しかし、「企業がLGBTへの理解を示さず、受け入れに否定的なままでいれば、ビジネスチャンスの喪失につながる」と指摘するのは、元国会議員でLGBTのための婚活パーティーなどを主催する樽井良和氏(LGBTパートナーズ代表)だ。
「たかが7%の少数派とはいえ、〈LGBTの社員に障壁を設けない〉とコンプライアンス的にアナウンスするだけでも優秀な人材が集まってきますし、LGBTに理解ある企業と評価されて商品やサービスが受け入れられやすくなることも考えられます」
職場内での差別や偏見がなくなるうえに、業績にも影響してくるとすれば、企業側も決して無視できないだろう。
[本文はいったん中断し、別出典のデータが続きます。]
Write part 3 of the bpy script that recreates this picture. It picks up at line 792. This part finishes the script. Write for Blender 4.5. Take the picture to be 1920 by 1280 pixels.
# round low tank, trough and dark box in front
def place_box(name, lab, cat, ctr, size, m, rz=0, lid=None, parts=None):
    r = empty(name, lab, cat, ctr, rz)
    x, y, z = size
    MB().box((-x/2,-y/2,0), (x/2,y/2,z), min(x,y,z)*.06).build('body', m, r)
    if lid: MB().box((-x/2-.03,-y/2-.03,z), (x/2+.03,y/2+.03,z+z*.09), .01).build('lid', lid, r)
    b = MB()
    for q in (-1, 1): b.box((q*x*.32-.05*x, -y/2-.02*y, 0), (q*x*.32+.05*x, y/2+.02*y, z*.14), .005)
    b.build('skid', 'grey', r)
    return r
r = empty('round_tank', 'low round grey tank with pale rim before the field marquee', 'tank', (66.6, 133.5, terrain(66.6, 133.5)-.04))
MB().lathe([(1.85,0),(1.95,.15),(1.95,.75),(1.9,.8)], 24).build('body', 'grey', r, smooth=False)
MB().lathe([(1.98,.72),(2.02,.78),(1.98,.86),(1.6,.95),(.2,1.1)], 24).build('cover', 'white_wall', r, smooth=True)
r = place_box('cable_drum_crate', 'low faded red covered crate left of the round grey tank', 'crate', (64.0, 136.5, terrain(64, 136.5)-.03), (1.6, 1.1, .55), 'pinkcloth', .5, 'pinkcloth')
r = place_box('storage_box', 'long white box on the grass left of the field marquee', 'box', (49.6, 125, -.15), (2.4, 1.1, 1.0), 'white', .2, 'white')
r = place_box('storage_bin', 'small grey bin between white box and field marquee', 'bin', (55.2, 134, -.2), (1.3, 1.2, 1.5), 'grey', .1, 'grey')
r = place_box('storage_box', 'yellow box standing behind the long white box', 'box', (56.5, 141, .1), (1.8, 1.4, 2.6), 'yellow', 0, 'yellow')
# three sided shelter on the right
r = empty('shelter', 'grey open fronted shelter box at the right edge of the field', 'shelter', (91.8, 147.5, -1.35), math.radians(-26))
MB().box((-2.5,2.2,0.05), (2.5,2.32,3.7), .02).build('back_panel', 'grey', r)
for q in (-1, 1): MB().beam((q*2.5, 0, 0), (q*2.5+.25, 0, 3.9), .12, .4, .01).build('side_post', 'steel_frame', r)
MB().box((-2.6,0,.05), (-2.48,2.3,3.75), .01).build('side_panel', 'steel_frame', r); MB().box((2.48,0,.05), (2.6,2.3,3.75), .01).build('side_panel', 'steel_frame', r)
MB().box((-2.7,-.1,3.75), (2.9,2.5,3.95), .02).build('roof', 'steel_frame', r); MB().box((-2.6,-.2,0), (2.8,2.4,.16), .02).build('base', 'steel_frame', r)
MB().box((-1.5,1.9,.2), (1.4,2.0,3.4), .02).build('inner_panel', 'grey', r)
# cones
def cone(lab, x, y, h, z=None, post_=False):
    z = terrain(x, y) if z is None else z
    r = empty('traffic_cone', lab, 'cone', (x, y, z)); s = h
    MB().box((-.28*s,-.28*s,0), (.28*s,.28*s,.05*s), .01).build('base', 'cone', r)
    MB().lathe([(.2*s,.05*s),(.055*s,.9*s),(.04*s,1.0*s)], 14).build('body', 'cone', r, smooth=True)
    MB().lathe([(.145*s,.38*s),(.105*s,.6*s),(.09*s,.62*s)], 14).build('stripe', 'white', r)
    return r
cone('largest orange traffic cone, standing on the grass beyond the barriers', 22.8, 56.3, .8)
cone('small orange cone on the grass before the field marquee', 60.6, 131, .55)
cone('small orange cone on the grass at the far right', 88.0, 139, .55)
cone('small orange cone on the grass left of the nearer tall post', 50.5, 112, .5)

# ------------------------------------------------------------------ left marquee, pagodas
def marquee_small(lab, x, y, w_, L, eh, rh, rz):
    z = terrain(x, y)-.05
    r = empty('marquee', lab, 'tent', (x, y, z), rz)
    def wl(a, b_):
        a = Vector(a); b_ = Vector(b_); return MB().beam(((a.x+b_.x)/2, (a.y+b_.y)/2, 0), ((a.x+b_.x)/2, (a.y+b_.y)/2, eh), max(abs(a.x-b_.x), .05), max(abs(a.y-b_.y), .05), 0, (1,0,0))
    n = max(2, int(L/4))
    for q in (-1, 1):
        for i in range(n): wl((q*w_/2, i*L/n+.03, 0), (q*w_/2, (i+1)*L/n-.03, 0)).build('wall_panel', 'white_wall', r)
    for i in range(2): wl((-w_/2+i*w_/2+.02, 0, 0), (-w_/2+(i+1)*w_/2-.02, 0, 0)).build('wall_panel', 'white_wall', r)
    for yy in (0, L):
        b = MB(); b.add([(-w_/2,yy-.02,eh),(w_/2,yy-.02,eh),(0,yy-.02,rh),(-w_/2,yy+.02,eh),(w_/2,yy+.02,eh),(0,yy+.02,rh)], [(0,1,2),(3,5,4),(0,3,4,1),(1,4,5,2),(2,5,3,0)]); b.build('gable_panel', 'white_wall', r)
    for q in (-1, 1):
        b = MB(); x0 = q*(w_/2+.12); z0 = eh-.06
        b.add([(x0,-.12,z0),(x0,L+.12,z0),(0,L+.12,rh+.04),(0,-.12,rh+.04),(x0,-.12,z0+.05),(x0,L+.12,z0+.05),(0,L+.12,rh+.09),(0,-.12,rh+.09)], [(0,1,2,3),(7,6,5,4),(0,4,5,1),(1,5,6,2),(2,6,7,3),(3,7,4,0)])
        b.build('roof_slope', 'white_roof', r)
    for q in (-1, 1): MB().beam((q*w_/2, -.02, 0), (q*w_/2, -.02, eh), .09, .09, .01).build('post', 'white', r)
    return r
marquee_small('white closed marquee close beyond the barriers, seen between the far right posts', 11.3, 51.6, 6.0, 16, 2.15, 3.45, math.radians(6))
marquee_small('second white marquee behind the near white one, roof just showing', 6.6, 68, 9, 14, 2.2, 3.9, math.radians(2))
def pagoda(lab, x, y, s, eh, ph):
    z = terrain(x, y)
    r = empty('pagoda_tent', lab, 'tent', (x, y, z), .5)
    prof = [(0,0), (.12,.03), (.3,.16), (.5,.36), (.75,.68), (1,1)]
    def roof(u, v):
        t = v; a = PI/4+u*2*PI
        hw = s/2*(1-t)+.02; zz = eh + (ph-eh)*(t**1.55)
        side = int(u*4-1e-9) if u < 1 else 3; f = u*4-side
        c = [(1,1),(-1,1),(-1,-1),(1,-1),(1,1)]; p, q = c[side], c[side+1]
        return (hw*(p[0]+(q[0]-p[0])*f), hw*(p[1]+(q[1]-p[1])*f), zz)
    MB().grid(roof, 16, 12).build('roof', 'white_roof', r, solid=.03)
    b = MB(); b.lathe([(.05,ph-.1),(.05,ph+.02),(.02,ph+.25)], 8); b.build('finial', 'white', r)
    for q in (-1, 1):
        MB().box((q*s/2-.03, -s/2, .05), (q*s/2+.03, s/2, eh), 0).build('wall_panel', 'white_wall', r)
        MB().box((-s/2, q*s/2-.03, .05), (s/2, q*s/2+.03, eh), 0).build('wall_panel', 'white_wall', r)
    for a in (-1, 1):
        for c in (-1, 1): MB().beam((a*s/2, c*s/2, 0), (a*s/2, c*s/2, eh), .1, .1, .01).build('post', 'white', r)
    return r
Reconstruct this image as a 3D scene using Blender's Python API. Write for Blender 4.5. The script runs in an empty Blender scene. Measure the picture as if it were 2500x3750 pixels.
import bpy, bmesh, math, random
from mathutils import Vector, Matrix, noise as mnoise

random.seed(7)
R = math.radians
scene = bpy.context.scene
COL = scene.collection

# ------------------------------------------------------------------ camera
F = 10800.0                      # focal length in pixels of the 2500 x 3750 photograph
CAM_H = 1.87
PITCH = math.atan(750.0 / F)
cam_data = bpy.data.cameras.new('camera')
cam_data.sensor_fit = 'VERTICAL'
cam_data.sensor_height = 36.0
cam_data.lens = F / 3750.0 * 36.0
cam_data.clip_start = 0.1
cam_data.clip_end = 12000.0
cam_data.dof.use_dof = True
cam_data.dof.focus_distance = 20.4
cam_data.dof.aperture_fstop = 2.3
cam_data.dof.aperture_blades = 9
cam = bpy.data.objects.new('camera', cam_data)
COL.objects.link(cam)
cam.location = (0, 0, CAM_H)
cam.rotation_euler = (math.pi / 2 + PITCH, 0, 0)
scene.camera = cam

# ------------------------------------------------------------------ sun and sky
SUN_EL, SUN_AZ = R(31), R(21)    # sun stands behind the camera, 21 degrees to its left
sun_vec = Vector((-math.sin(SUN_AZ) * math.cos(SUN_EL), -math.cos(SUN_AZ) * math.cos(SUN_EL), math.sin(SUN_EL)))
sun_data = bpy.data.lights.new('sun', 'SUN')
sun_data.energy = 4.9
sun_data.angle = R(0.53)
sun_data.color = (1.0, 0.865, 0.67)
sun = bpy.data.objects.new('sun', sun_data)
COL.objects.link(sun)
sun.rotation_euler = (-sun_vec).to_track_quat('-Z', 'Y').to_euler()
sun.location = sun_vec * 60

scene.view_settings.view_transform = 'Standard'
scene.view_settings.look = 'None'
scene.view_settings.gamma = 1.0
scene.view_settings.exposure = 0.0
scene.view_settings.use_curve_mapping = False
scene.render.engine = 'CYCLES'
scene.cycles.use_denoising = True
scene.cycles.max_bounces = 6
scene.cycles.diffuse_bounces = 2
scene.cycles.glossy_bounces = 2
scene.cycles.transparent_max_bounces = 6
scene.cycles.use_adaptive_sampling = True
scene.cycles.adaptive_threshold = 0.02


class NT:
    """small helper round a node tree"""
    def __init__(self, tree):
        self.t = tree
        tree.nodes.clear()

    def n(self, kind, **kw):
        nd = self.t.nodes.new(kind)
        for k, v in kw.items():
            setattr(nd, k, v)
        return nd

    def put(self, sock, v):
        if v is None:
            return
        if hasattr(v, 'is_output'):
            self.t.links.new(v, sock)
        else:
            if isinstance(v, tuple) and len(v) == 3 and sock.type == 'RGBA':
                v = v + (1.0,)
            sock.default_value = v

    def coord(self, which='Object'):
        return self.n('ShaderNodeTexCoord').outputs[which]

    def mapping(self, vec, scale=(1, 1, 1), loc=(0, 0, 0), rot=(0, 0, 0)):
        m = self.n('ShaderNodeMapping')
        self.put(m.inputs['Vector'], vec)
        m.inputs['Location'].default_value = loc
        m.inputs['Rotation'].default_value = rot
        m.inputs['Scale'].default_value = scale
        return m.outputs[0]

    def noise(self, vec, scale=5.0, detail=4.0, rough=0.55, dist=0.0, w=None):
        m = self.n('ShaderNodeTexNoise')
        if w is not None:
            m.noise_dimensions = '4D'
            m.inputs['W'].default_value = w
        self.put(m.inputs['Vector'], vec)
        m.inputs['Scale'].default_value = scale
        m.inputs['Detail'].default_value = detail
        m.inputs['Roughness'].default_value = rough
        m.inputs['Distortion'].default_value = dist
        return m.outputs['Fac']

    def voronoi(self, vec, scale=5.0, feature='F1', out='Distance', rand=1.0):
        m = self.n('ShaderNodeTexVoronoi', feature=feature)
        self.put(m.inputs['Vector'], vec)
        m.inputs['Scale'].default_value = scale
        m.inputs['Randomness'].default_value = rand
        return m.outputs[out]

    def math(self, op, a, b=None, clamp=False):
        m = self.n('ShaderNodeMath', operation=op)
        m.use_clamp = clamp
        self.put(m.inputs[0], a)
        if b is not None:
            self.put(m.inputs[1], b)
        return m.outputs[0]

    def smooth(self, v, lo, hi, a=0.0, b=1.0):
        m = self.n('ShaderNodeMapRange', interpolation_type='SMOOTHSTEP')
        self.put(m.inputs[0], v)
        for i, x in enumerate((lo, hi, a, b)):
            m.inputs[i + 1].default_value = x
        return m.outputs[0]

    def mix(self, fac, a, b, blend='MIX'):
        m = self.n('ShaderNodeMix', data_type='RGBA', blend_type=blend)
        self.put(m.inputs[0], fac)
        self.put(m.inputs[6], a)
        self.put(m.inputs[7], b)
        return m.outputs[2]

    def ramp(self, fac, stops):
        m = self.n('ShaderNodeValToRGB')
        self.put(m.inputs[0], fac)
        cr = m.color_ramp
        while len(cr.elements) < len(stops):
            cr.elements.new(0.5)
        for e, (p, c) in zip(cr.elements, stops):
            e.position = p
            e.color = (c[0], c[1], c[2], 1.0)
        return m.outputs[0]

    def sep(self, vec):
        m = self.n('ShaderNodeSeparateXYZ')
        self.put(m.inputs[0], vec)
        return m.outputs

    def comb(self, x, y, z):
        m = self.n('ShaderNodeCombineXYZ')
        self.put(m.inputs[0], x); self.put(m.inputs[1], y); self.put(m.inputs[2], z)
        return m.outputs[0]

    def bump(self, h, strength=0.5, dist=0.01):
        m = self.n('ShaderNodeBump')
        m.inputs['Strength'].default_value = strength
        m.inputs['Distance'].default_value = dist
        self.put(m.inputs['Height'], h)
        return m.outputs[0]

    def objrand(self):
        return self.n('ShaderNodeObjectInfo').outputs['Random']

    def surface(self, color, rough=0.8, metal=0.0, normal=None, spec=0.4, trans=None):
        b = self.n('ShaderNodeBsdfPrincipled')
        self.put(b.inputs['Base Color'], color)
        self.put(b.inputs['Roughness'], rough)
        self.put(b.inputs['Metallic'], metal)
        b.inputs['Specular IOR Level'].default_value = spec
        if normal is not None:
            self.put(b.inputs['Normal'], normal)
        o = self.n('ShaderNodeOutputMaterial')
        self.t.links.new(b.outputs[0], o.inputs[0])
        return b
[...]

前出の溝上氏も同じ見方を示す。
「米国の優秀なエスタブリッシュメント層にはゲイのネットワークもあり、企業がその幅広い人脈を活用しようという動きも出ています。
ダイバーシティとは、性別、人種を超えたマイノリティーを支援することによって、企業の社会的な地位を向上させるだけでなく、最終的にはビジネスに結び付けることが究極の目的といえるのです」
日本企業は出遅れたLGBTの受け入れを進め、新たな商機をつかむことができるのか。